It’s considered bad practice as a reviewer to judge a series before you watch it. That said, it’s hard not to assume the worst when you see “Developed from an Omaha Productions skit by Eli Manning” in the show’s logline. Chad Powers never rises above those assumptions and often falls even lower. It gets to a point where I half expected Manning himself to appear and reveal that this too was a prank.
Co-created by Glen Powell and Michael Waldron, Chad Powers follows Russ Holiday, a star college quarterback who makes a crucial mistake during the championship game. That mistake leads to an altercation with the parent of a child in a wheelchair that ends with both of them on the floor in front of cameras. The events ruin Russ’s career instantly, and the subsequent spiral remains mostly off screen. 8 years later, Russ is a bum living with his dad (Toby Huss) and recording depressing Cameos. One day, while delivering his father’s makeup and prosthetics work, Russ gets an idea. He travels to a small Georgia college that he heard is having open tryouts, and Chad Powers is born.
That’s a lot of setup for very little return, which becomes the show’s running theme. The sight of Powell in some off-putting prosthetics and using a strange accent is good for a few chuckles, but quickly wears thin. The series mostly plays like a poor man’s Eastbound & Down mixed with a 00s Adam Sandler comedy. It falls flat because nobody cares about any of this working.
The writers clearly struggle with answering the obvious questions you have while also mining it for comedic material. How does Chad play without sweating off his prosthetics? Won’t even the most basic investigations into his past prove this is all BS? The answers to these and other questions fail to produce anything funny. Instead, the show gets much of its mileage from the awkward encounters between Chad and the rest of the cast.

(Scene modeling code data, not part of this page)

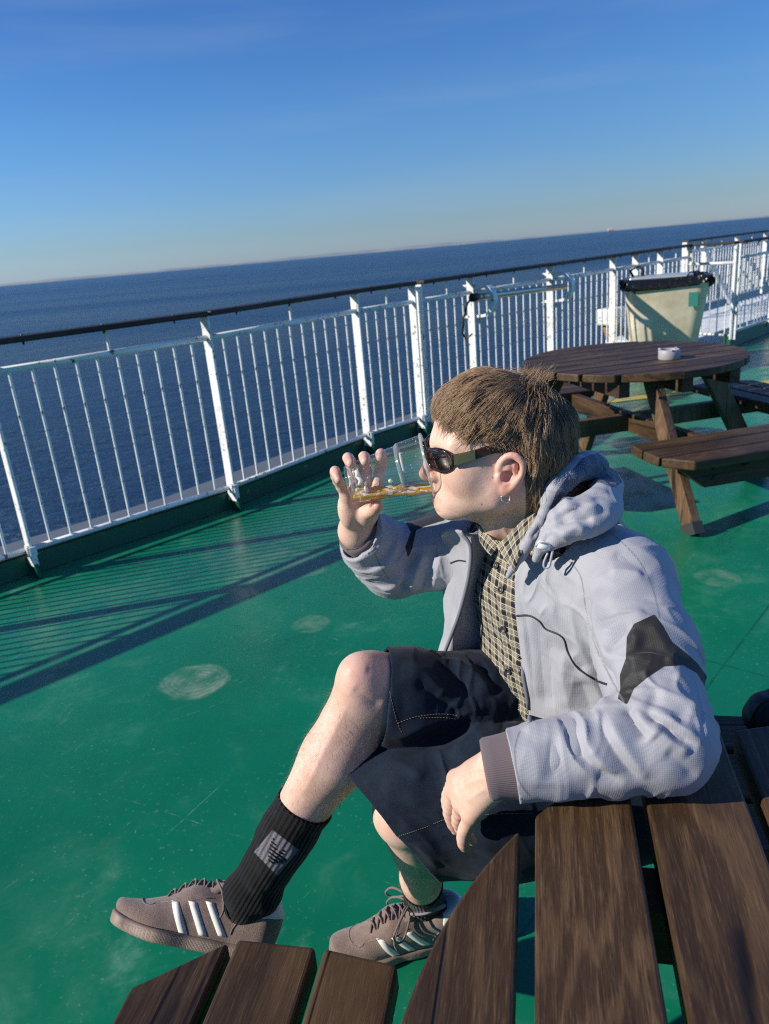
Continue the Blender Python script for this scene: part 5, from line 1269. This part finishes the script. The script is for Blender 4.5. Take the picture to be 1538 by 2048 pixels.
# ================================================================== plastic cup of beer
CA, CB = PY(698, 968, 1.126), PY(857, 927, 1.117); cax = (CB-CA); CL = np.linalg.norm(cax); cax /= CL
cm = Vector(cax).to_track_quat('Z', 'Y').to_matrix().to_4x4(); cm.translation = Vector(CA)
CUP = mat_thin('clear_plastic', (.955, .97, .97), 1.5, .06, .05)
cupo = empty('plastic_cup', CA); tag(cupo, 'clear plastic cup held tilted to the man\'s mouth', 'cup')
cl = cm.copy(); cl.translation = Vector((0, 0, 0))
prof = [(0, .003), (.024, .003), (.0265, .0), (.0290, .0005), (.0296, .004), (.0300, .0085), (.0312, .0105), (.0318, .014), (.0400, .083), (.0408, .0845), (.0426, .0862), (.0430, .089), (.0462, CL-.004)]
b = MB(); b.lathe([(r, z) for r, z in prof], 56, cl); b.build('wall', CUP.m, cupo, True)
b = MB(); b.lathe([(.0462, CL-.004), (.0486, CL-.0035), (.0490, CL-.001), (.0482, CL+.0005), (.0466, CL-.001), (.0462, CL-.004)], 56, cl)
RIMM = mat_thin('plastic_rim', (.9, .92, .92), 1.2, .15, .42); b.build('rim', RIMM.m, cupo, True)
RIDG = mat_thin('plastic_ridge', (.92, .94, .94), 1.0, .12, .26).m
b = MB(); b.lathe([(.0302, .0065), (.0310, .0085), (.0316, .0110), (.0312, .0125)], 56, cl); b.build('ridge', RIDG, cupo, True); b = MB(); b.lathe([(.0404, .0830), (.0420, .0845), (.0432, .0868), (.0430, .0885)], 56, cl)
b.build('ridge', RIDG, cupo, True)
LEV = CB[2]-.0475*math.sqrt(max(0, 1-cax[2]**2))+.0078
inner = [(.0265, .0035), (.0290, .0085), (.0310, .014), (.0392, .083), (.0418, .088), (.0452, CL-.004)]
caf, cxf = CA.astype(F32), cax.astype(F32)
def Fcup(p):
    q = p-caf; z = q@cxf; r = np.sqrt(np.maximum((q*q).sum(1)-z*z, 0)); ri = np.interp(z, [a[1] for a in inner], [a[0]-.0008 for a in inner]).astype(F32)
    return np.maximum.reduce([(r-ri)*.98, .0042-z, z-(CL-.004)])
bl, bh = CA-.06, CB+.06
V_, Q_ = mesh_sdf(lambda p: np.maximum(Fcup(p), p[:, 2]-LEV), bl, bh, .0013)
BEER = NM('amber_beer'); tr = BEER.n('BsdfTransparent'); tr.inputs[0].default_value = (.95, .56, .08, 1); df = BEER.n('BsdfTranslucent'); df.inputs[0].default_value = (1.0, .70, .10, 1); d2 = BEER.n('BsdfDiffuse'); d2.inputs[0].default_value = (1.0, .62, .07, 1)
m1 = BEER.n('MixShader'); m1.inputs[0].default_value = .45; m2 = BEER.n('MixShader'); m2.inputs[0].default_value = .95; m3 = BEER.n('MixShader'); m3.inputs[0].default_value = .06; gl = BEER.n('BsdfGlossy'); gl.inputs['Roughness'].default_value = .05
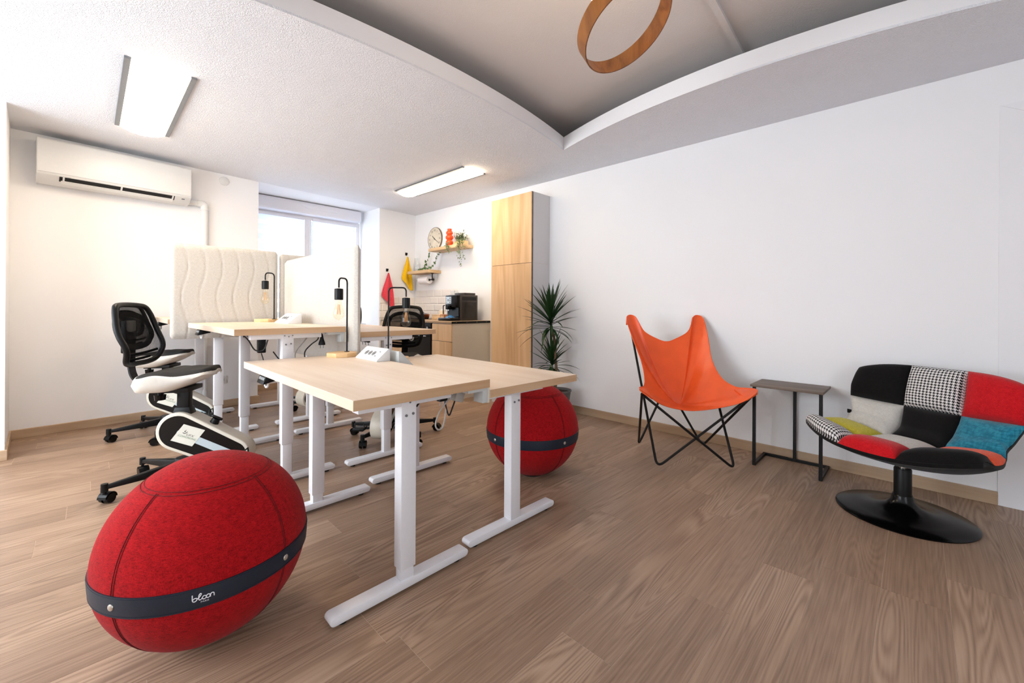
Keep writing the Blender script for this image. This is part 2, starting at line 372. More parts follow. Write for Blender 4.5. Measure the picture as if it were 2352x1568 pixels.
# ---------------------------------------------------------------- the room
XR = 3.612; XL = -2.2; YB = -2.2
# floor: screed with planks laid along x
fl = struct(MB().box(XL, 3.75, YB, 6.45, -0.06, -0.0007).build('floor', 'floor_joint', smooth=0))
PWD = 0.19; PL = 1.22; G = 0.0008
full = None
def end_x(k): # plank joint offsets, read off the joints in view
    fixed = {0: 2.20, -1: 2.467, 1: 2.204, 2: 2.055, 3: 1.62, 4: 2.35, 5: 1.35, 6: 1.95}
    return fixed.get(k, 2.2+((k*0.537) % 1.0)*PL)
for k in range(-9, 34):
    y0 = -0.092+k*PWD; y1 = y0+PWD
    if y1 < -1.4 or y0 > 6.25: continue
    e = end_x(k); i0 = math.floor((-1.7-e)/PL)
    for i in range(i0, 8):
        xa = e+i*PL; xb = xa+PL
        if xa > 3.62: break
        if xb < -1.6: continue
        ca = max(xa, XL); cb = min(xb, 3.70)
        # nothing of the floor shows behind and far left of the camera: leave those boards out
        if cb+max(y1, 0)*0.98+0.0 < 0.55 and y1 < 1.2: continue
        if cb < -0.9 and y0 < 3.0: continue
        if cb-ca > PL-1e-4:
            if full is None: full = MB().box(G, PL-G, G, PWD-G, -0.0006, 0.0).build('plank', 'floor_plank', fl, 0); o = full
            else: o = full.copy(); COL.objects.link(o)
            o.location = (xa, y0, 0)
        else:
            o = MB().box(G, cb-ca-G, G, PWD-G, -0.0006, 0.0).build('plank', 'floor_plank', fl, 0); o.location = (ca, y0, 0)
# boards outside the view, one sheet
# walls ---------------------------------------------------------------------------
T = 0.10
def wallpoly(name, poly, h0, h1, mat='wall_paint'):
    b = MB(); n = len(poly)
    b.add([(x,y,h0) for x,y in poly]+[(x,y,h1) for x,y in poly], [tuple(range(n-1,-1,-1)), tuple(range(n,2*n))]+[(i,(i+1)%n,n+(i+1)%n,n+i) for i in range(n)])
    return struct(b.build(name, mat, smooth=0))
wallpoly('wall_right', [(XR,YB-T),(XR+T,YB-T),(XR+T,6.45),(XR,6.45)], -0.05, 3.0)
XA, XB = 1.372, 2.965    # window recess
YW = 6.21                # recess back
wallpoly('wall_end_left', [(-0.46,ywall(-0.46)),(XA,ywall(XA)),(XA,6.45),(-0.46,6.45)], -0.05, 3.0)
wallpoly('wall_end_right', [(XB,ywall(XB)),(XR,ywall(XR)),(XR,6.45),(XB,6.45)], -0.05, 3.0)
wallpoly('wall_end_sill', [(XA,YW),(XB,YW),(XB,YW+0.12),(XA,YW+0.12)], -0.05, 0.86)
wallpoly('wall_left_pier', [(XL,4.635),(-0.42,4.635),(-0.46,ywall(-0.46)),(-0.46,6.45),(XL,6.45)], -0.05, 3.0)
# left wall with the street window opening, rear wall with an opening added for the fill light (both behind / beside the camera)
def holed_wall(name, axis, c, a0, a1, o0, o1, z0, z1, top):
    b = MB()
    def bx(u0,u1,w0,w1):
        if axis == 'x': b.box(c-T, c, u0, u1, w0, w1)
        else: b.box(u0, u1, c-T, c, w0, w1)
    bx(a0,o0,-0.05,top); bx(o1,a1,-0.05,top); bx(o0,o1,-0.05,z0); bx(o0,o1,z1,top)
    struct(b.build(name, 'wall_paint', smooth=0))
holed_wall('wall_left', 'x', XL, YB-T, 4.635, 1.45, 4.45, 0.55, 2.35, 3.0)
holed_wall('wall_rear', 'y', YB, XL-T, XR, -1.85, 0.65, 0.55, 2.35, 3.0)
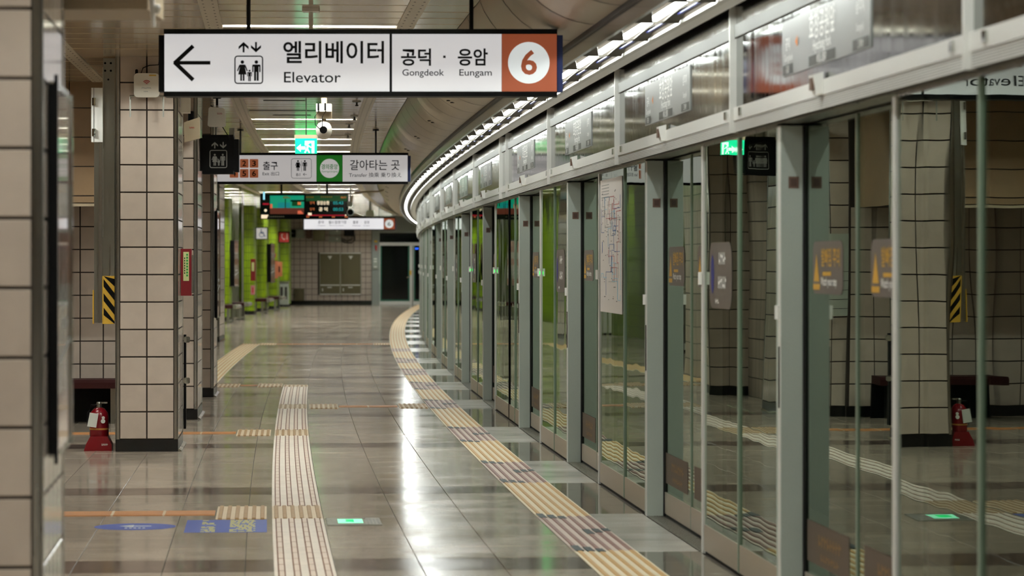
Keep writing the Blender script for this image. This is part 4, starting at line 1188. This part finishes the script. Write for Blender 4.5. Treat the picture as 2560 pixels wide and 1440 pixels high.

The best of these are the moments with Frankie Rodriguez’s Danny. Like most of the characters in Chad Powers, Danny is pretty one-note. Rodriguez fills him with such energy that he becomes the standout of the cast. Glen Powell’s charm is a big part of his current ascent to leading man status, but there’s none of it on display here. He nails the jokes and sells Russ’ desperation to be back in the spotlight, but there’s an emptiness that keeps it from clicking together. It doesn’t help that Russ is such an unrepentant asshole that his inevitable redemption feels massively unearned.
It’s possible that this all comes together in the second half of the show’s brief season. As it stands, Chad Powers is a bad idea executed poorly. Maybe it works better as the basis of a hidden camera skit involving the less-wooden Manning brother. Like its namesake, the series never gets out of its own way. Instead, it relies on tired sports tropes and broad comedy that rarely works without an expert hand calling the plays. It’s disappointing, but the type of disappointment you feel when a bad team loses a game. Maybe they’ll win the next one.
Chad Powers is currently streaming on Hulu. New episodes release on Tuesdays.